Indeed, a decade earlier practically no one in the West had heard of him; he received his first, passing mention in Time magazine in December 1979. This seems to have been a deliberate policy – for a long time, little was known about his life, even by Russians; he never talked about his background or family and his self-effacement contrasted with the personality cults some of his predecessors had cultivated.

While he started a foundation after leaving office, has been critical of Vladimir Putin’s regime, and, as the leader who withdrew Soviet troops from Afghanistan, was recently critical of the USA’s involvement there, he has made relatively few attempts to court public attention.

Yet the universal consensus three decades ago, and one that I imagine most people over the age of 50 would still hold, was that he was one of the most significant political figures of the second half of the 20th century. The year after he left office, Francis Fukuyama published The End of History and the Last Man, which argued (paradoxically, with the kind of dependence on historical inevitability that characterised Marxism) that liberal democracy and free(ish) markets were the final outcome of political processes.

The reforms of Mikhail Sergeyevich’s six years in power were, on this view, an example of a man of destiny imposing the natural and most nearly perfectible order of things. As we all (including Professor Fukuyama) now know, it doesn’t always work out like that and in the case of Russia, quite spectacularly has not.

In any case, there was nothing at all inevitable about Gorbachev’s reforms; the Soviet Union was, on his accession to the post of General Secretary, under the strain that characterises all command economies (exacerbated by an arms race with the USA, a deliberate attempt by Reagan to increase economic pressure) but it still had vast resources and military clout.

There were prominent dissenting voices throughout the Warsaw Pact countries: Andrei Sakharov (whom Gorbachev released from internal exile), Lech Walesa in Poland, Vaclav Havel in Czechoslovakia, but the Party’s grip on the system still looked unassailable in the mid-1980s. Soviet Weekly, its stooge publication in the UK, was still cluttering up newsstands in student unions with its headlines about record tractor production and the absence of youth unemployment in the workers’ paradise.

As Yeltsin pointed out in his memoirs: “He could have gone on existing just as Brezhnev and Chernenko existed before him… the country’s national resources and the people’s patience would have lasted for the length of his lifetime, long enough for him to have lived out the well-fed and happy life of the leader of a totalitarian state.” Yeltsin candidly admitted he couldn’t understand why he hadn’t done just that.

Since Gorbachev is one of very few Soviet leaders not to have died in office (the others were Malenkov and Krushchev), we should all be grateful that he didn’t. Perhaps the Berlin Wall would have fallen, or the USSR collapsed, without him, but given the transformation he brought about, it’s quite likely that he could have devoted the same energy and political skill simply to preserving his own position, and would today still be the nonagenarian dictator of a nuclear superpower that enslaved and immiserised its own people and threatened those in the West.

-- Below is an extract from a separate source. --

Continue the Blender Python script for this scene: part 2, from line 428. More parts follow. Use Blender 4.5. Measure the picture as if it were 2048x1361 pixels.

It turns out that Russia, and other former Soviet republics, such as Belarus, Azerbaijan and most of the “Stans”, can be very nearly as nasty, corrupt, belligerent and repressive as the USSR was, and much of the criticism levelled at Gorbachev – particularly in Russia – focuses on his failure to provide stability in the transition to a market economy and democracy. But it was the scope and speed of the changes he initiated that, in the early 1990s, deprived him of the opportunity to do so, and led to his departure.

The readiness of some former USSR countries – especially the Baltic states and Ukraine – to break off and embrace the Western model may have shunted him out of office, but the fact that those are the ones that made the greatest success of their post-Soviet existence is evidence that freedom of speech and markets, democracy and détente, the very reforms he envisaged, were the right ones for which to aim.

It would be unreasonable to blame Gorbachev for the oligarchs and despots elsewhere in the former USSR; they are following the antidemocratic and repressive model that he inherited, but bravely and selflessly chose to reject. Millions of people owe him a huge debt for that.